Records from a dataset
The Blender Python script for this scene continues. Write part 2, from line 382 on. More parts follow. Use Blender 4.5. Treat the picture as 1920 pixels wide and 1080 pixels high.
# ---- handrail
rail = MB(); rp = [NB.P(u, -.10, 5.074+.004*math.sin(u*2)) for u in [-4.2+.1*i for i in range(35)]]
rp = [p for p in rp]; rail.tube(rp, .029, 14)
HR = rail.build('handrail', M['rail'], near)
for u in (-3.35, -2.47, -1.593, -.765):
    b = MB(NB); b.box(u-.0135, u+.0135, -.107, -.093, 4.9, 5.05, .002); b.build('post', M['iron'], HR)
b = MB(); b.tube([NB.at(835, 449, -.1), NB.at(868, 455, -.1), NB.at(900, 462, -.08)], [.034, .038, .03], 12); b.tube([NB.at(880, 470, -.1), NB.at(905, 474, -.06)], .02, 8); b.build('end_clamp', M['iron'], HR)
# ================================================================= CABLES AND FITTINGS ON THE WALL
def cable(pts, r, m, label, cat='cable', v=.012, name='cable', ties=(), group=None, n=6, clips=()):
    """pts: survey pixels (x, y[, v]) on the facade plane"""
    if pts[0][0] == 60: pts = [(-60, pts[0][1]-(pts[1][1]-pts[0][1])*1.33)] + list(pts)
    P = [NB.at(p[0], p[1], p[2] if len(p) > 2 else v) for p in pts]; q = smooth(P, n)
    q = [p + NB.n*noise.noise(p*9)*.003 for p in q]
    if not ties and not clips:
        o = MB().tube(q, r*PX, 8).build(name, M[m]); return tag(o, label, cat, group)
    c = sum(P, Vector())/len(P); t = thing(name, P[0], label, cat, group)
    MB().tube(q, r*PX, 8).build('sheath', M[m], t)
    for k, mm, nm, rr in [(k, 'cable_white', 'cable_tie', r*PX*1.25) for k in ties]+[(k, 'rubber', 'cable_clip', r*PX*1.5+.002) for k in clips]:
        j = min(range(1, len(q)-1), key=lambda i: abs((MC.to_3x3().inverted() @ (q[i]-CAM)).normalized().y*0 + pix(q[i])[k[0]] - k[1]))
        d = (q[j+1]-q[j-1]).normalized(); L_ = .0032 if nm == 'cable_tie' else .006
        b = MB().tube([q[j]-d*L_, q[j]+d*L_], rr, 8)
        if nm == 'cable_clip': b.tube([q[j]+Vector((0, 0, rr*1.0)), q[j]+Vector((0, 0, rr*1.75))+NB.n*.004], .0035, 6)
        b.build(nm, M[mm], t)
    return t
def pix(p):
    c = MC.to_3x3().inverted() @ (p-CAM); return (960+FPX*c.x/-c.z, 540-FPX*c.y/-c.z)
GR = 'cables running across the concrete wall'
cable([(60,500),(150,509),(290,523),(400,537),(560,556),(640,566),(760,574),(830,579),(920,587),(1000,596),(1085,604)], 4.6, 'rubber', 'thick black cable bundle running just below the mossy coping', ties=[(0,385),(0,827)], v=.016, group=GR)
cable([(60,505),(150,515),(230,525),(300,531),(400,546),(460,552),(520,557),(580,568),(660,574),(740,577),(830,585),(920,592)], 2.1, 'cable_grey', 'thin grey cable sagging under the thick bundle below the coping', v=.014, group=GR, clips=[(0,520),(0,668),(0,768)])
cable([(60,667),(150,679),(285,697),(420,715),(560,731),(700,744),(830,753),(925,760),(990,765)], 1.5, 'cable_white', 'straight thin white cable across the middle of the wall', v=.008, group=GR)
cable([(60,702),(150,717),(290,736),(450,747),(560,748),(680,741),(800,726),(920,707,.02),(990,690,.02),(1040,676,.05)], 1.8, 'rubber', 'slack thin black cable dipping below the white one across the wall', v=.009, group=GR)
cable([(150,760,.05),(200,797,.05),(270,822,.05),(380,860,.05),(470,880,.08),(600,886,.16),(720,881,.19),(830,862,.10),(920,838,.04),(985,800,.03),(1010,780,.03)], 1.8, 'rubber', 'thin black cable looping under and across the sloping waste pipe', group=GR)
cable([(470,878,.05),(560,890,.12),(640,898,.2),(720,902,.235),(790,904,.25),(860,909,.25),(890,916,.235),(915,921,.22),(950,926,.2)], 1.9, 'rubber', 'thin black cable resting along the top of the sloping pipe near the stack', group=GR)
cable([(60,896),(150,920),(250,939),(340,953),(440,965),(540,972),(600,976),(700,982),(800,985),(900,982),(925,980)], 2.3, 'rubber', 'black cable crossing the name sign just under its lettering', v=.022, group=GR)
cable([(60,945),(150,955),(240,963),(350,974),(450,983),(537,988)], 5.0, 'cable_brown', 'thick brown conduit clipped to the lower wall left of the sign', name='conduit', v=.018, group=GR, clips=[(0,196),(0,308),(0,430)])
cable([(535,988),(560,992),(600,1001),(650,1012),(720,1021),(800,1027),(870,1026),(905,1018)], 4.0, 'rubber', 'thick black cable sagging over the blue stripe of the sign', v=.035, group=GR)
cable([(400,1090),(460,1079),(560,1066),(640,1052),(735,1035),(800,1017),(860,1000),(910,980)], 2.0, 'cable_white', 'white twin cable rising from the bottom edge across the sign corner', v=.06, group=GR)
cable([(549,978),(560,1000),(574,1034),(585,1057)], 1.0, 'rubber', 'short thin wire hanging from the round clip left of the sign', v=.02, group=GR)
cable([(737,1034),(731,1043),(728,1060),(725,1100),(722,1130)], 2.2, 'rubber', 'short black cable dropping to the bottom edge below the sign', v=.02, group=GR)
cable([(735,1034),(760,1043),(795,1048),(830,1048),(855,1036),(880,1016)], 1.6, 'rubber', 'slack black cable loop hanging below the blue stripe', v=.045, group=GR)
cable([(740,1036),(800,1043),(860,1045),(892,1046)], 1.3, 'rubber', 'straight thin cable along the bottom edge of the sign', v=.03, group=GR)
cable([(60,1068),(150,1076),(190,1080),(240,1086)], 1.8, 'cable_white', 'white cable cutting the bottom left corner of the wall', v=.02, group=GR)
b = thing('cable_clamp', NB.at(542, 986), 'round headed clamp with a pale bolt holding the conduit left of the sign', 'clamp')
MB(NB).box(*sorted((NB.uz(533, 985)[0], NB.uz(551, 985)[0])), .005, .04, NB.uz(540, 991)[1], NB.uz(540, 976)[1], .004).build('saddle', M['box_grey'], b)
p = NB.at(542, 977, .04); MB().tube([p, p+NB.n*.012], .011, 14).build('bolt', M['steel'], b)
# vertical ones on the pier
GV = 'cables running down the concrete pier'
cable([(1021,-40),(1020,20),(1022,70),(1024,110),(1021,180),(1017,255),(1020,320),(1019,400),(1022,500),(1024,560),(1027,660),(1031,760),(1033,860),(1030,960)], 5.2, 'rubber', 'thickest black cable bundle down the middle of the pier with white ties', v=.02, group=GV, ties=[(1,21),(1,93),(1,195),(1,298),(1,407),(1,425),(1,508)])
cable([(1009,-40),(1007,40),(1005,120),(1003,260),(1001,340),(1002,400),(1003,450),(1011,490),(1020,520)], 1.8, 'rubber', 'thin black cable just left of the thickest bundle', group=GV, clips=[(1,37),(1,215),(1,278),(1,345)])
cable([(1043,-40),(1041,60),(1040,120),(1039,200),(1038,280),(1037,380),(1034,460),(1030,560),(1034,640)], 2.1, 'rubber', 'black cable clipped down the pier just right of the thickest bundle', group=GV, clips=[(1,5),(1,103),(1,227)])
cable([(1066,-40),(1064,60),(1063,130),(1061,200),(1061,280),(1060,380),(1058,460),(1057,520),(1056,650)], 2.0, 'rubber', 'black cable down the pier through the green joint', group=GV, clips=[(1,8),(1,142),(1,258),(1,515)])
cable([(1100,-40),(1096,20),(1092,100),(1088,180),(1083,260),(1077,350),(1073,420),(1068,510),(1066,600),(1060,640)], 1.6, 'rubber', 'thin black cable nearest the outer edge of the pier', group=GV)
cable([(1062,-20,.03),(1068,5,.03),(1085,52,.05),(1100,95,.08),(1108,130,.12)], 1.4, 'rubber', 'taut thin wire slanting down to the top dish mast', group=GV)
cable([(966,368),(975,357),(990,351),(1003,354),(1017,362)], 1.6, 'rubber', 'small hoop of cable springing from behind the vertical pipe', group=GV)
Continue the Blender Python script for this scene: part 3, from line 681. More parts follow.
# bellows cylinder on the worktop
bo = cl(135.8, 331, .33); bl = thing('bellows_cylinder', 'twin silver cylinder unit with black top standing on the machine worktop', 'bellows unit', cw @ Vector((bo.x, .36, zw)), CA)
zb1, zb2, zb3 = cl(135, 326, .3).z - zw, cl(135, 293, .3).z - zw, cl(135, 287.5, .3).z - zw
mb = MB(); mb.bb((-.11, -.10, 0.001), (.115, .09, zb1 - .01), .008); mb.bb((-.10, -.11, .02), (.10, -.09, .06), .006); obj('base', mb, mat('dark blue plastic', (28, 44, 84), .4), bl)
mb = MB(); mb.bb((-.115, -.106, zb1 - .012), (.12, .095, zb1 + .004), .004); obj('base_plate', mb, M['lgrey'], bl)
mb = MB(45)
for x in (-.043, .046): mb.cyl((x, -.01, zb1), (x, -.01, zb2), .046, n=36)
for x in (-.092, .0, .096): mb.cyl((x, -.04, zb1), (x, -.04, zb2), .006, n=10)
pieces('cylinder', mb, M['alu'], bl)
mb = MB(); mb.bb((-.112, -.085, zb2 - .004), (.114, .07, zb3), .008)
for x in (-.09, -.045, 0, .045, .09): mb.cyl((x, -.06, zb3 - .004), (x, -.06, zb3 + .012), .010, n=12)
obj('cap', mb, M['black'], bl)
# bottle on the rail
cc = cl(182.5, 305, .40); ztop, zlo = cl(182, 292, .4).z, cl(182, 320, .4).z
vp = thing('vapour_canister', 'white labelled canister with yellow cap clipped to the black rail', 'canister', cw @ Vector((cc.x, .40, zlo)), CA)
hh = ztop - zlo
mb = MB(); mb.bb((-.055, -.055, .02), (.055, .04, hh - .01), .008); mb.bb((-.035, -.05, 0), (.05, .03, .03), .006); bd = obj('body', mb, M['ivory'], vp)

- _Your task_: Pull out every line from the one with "Continue the Blender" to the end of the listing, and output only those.

- _Final answer_:
Continue the Blender Python script for this scene: part 3, from line 681. More parts follow.
# bellows cylinder on the worktop
bo = cl(135.8, 331, .33); bl = thing('bellows_cylinder', 'twin silver cylinder unit with black top standing on the machine worktop', 'bellows unit', cw @ Vector((bo.x, .36, zw)), CA)
zb1, zb2, zb3 = cl(135, 326, .3).z - zw, cl(135, 293, .3).z - zw, cl(135, 287.5, .3).z - zw
mb = MB(); mb.bb((-.11, -.10, 0.001), (.115, .09, zb1 - .01), .008); mb.bb((-.10, -.11, .02), (.10, -.09, .06), .006); obj('base', mb, mat('dark blue plastic', (28, 44, 84), .4), bl)
mb = MB(); mb.bb((-.115, -.106, zb1 - .012), (.12, .095, zb1 + .004), .004); obj('base_plate', mb, M['lgrey'], bl)
mb = MB(45)
for x in (-.043, .046): mb.cyl((x, -.01, zb1), (x, -.01, zb2), .046, n=36)
for x in (-.092, .0, .096): mb.cyl((x, -.04, zb1), (x, -.04, zb2), .006, n=10)
pieces('cylinder', mb, M['alu'], bl)
mb = MB(); mb.bb((-.112, -.085, zb2 - .004), (.114, .07, zb3), .008)
for x in (-.09, -.045, 0, .045, .09): mb.cyl((x, -.06, zb3 - .004), (x, -.06, zb3 + .012), .010, n=12)
obj('cap', mb, M['black'], bl)
# bottle on the rail
cc = cl(182.5, 305, .40); ztop, zlo = cl(182, 292, .4).z, cl(182, 320, .4).z
vp = thing('vapour_canister', 'white labelled canister with yellow cap clipped to the black rail', 'canister', cw @ Vector((cc.x, .40, zlo)), CA)
hh = ztop - zlo
mb = MB(); mb.bb((-.055, -.055, .02), (.055, .04, hh - .01), .008); mb.bb((-.035, -.05, 0), (.05, .03, .03), .006); bd = obj('body', mb, M['ivory'], vp)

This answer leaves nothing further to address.